Funded by the Global Jadavpur University Alumni Foundation based in Danville, California, the ‘Crip Lit’ card game requires players to match time period, disability, gender, and/or sexual orientation, along with other similar factors associated with the featured author, in order to score points.

Crip Lit Cards feature several tactile cues like Braille, raised portraits of the writers, roundels to hold point values, embossed English text, clear textures along the edges, and colour contrast to help players with visual disabilities. | Photo Credit: Special Arrangement

The deck also includes “power cards” featuring queer and transgender disabled figures, which redistribute turns, points, and choices among players to challenge assumptions about power and productivity.

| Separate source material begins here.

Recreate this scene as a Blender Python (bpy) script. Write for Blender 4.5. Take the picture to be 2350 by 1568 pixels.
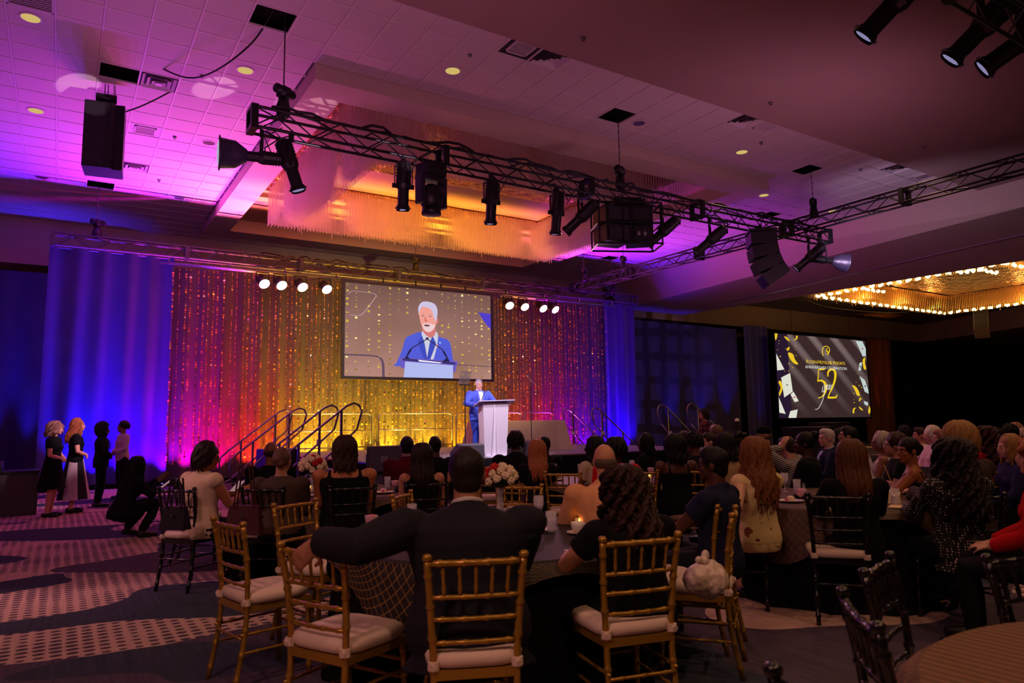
import bpy, math, random
from math import sin, cos, pi, radians, atan2, sqrt, hypot
from mathutils import Vector as V, Matrix, Quaternion
random.seed(7)
for o in list(bpy.data.objects): bpy.data.objects.remove(o)
sc = bpy.context.scene
COL = sc.collection

# ---------------------------------------------------------------- camera
F_PX, YAW, PITCH, ROLL = 1632.27, radians(32.3644), radians(6.5711), radians(-0.87596)
FW = V((sin(YAW)*cos(PITCH), cos(YAW)*cos(PITCH), sin(PITCH)))
_r = V((cos(YAW), -sin(YAW), 0)); _u = _r.cross(FW)
RT = _r*cos(ROLL) + _u*sin(ROLL); UP = -_r*sin(ROLL) + _u*cos(ROLL)
EYE = V((0, 0, 1.45))
cd = bpy.data.cameras.new('camera'); cam = bpy.data.objects.new('camera', cd); COL.objects.link(cam)
m3 = Matrix((RT, UP, -FW)).transposed()
cam.matrix_world = Matrix.Translation(EYE) @ m3.to_4x4()
cd.sensor_width = 36; cd.lens = F_PX/2350*36; cd.clip_end = 200; cd.clip_start = .05
cd.dof.use_dof = True; cd.dof.focus_distance = 15; cd.dof.aperture_fstop = 3.5
sc.camera = cam

def ray(x, y): return RT*(x-1175) - UP*(y-784) + FW*F_PX
def on(x, y, ax, v):
    d = ray(x, y); return EYE + d*((v-EYE[ax])/d[ax])
def onZ(x, y, z): return on(x, y, 2, z)
def onY(x, y, v): return on(x, y, 1, v)
H0 = 7.55
def deep(x, y, d):
    r = ray(x, y); return EYE + r*(d/F_PX)

# ---------------------------------------------------------------- world, exposure
sc.view_settings.view_transform = 'Standard'; sc.view_settings.look = 'None'
sc.view_settings.exposure = 0.0; sc.view_settings.gamma = 1.0
sc.view_settings.use_curve_mapping = False
w = bpy.data.worlds.new('world'); sc.world = w; w.use_nodes = True
w.node_tree.nodes['Background'].inputs[0].default_value = (.35, .12, .25, 1)
w.node_tree.nodes['Background'].inputs[1].default_value = .02

# ---------------------------------------------------------------- lights
def lin(c):
    return tuple((x/255/12.92 if x <= 10 else ((x/255+.055)/1.055)**2.4) for x in c)
def spot(loc, to, col, power, ang, blend=1.0, size=.06):
    l = bpy.data.lights.new('spot_lamp', 'SPOT'); l.energy = power; l.color = col
    l.spot_size = radians(ang); l.spot_blend = blend; l.shadow_soft_size = size
    o = bpy.data.objects.new('spot_lamp', l); COL.objects.link(o); o.location = loc
    o.rotation_euler = (V(to)-V(loc)).to_track_quat('-Z', 'Y').to_euler(); return o
def point(loc, col, power, size=.1):
    l = bpy.data.lights.new('point_lamp', 'POINT'); l.energy = power; l.color = col; l.shadow_soft_size = size
    o = bpy.data.objects.new('point_lamp', l); COL.objects.link(o); o.location = loc; return o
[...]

“We do not usually find disabled literary figures outside of John Milton and Helen Keller in literature curricula. For instance, even though Krishnadasa Kaviraja, the canonical author of Chaitanya Charitamrita, is taught widely in Bengali literature syllabi, it is seldom taught that he is a disabled author or how his disabilities inform his writings. This card game aims at challenging ableist, normative literary curricula,” Ishan Chakraborty, Assistant Professor at the Department of English and the designer behind ‘Crip Lit Cards’ told The Hindu.